:: Given data
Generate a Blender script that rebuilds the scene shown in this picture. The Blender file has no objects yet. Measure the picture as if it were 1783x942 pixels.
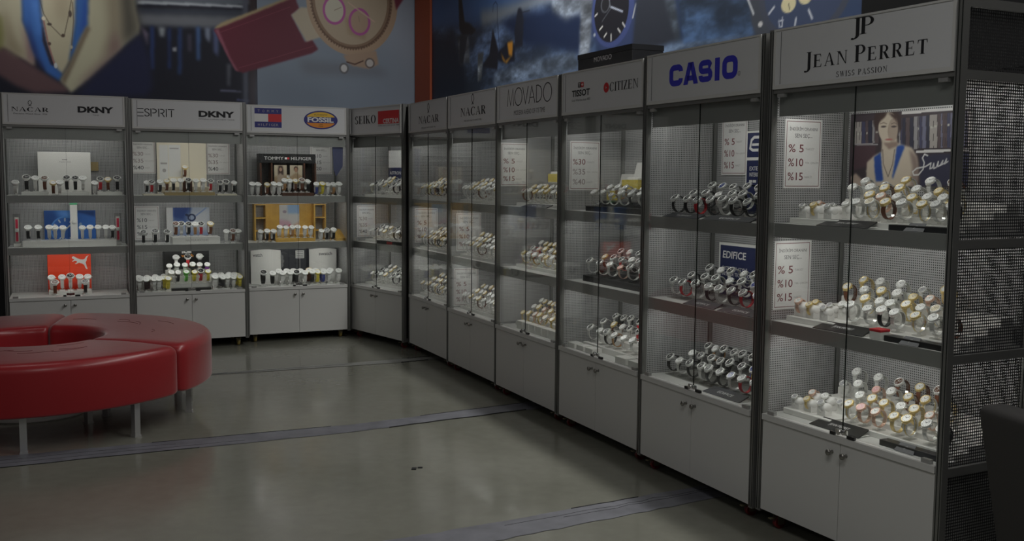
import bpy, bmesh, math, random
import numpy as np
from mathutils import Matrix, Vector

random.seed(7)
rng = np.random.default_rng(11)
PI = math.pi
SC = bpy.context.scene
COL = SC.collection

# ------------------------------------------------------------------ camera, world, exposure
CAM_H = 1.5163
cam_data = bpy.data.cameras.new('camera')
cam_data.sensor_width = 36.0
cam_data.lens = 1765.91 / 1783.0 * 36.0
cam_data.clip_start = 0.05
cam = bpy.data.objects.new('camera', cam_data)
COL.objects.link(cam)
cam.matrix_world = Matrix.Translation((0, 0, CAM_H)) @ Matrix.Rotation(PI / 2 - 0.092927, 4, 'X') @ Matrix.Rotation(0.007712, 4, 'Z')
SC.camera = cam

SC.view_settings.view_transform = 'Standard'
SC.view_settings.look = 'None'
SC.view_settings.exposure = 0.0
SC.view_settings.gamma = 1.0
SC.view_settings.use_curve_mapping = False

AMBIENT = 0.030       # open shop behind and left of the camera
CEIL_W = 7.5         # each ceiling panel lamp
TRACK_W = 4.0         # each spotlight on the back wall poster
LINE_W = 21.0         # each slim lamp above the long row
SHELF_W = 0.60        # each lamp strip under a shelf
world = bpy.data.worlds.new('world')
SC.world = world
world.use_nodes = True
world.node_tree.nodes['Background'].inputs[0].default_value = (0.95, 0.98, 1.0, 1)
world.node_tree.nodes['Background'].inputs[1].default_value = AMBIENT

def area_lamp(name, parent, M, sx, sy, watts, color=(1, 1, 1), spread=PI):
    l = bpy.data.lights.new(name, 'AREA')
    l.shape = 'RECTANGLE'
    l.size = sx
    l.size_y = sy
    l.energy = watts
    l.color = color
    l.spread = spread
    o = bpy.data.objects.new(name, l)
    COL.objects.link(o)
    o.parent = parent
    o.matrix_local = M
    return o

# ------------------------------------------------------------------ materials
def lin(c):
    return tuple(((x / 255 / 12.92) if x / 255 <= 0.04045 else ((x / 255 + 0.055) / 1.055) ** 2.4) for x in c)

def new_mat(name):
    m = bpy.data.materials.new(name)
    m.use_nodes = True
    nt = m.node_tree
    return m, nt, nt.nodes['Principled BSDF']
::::
**Stated exercise:** Quote the material in full and exactly; do not carry over its pictures.

**Full response:**
Generate a Blender script that rebuilds the scene shown in this picture. The Blender file has no objects yet. Measure the picture as if it were 1783x942 pixels.
import bpy, bmesh, math, random
import numpy as np
from mathutils import Matrix, Vector

random.seed(7)
rng = np.random.default_rng(11)
PI = math.pi
SC = bpy.context.scene
COL = SC.collection

# ------------------------------------------------------------------ camera, world, exposure
CAM_H = 1.5163
cam_data = bpy.data.cameras.new('camera')
cam_data.sensor_width = 36.0
cam_data.lens = 1765.91 / 1783.0 * 36.0
cam_data.clip_start = 0.05
cam = bpy.data.objects.new('camera', cam_data)
COL.objects.link(cam)
cam.matrix_world = Matrix.Translation((0, 0, CAM_H)) @ Matrix.Rotation(PI / 2 - 0.092927, 4, 'X') @ Matrix.Rotation(0.007712, 4, 'Z')
SC.camera = cam

SC.view_settings.view_transform = 'Standard'
SC.view_settings.look = 'None'
SC.view_settings.exposure = 0.0
SC.view_settings.gamma = 1.0
SC.view_settings.use_curve_mapping = False

AMBIENT = 0.030       # open shop behind and left of the camera
CEIL_W = 7.5         # each ceiling panel lamp
TRACK_W = 4.0         # each spotlight on the back wall poster
LINE_W = 21.0         # each slim lamp above the long row
SHELF_W = 0.60        # each lamp strip under a shelf
world = bpy.data.worlds.new('world')
SC.world = world
world.use_nodes = True
world.node_tree.nodes['Background'].inputs[0].default_value = (0.95, 0.98, 1.0, 1)
world.node_tree.nodes['Background'].inputs[1].default_value = AMBIENT

def area_lamp(name, parent, M, sx, sy, watts, color=(1, 1, 1), spread=PI):
    l = bpy.data.lights.new(name, 'AREA')
    l.shape = 'RECTANGLE'
    l.size = sx
    l.size_y = sy
    l.energy = watts
    l.color = color
    l.spread = spread
    o = bpy.data.objects.new(name, l)
    COL.objects.link(o)
    o.parent = parent
    o.matrix_local = M
    return o

# ------------------------------------------------------------------ materials
def lin(c):
    return tuple(((x / 255 / 12.92) if x / 255 <= 0.04045 else ((x / 255 + 0.055) / 1.055) ** 2.4) for x in c)

def new_mat(name):
    m = bpy.data.materials.new(name)
    m.use_nodes = True
    nt = m.node_tree
    return m, nt, nt.nodes['Principled BSDF']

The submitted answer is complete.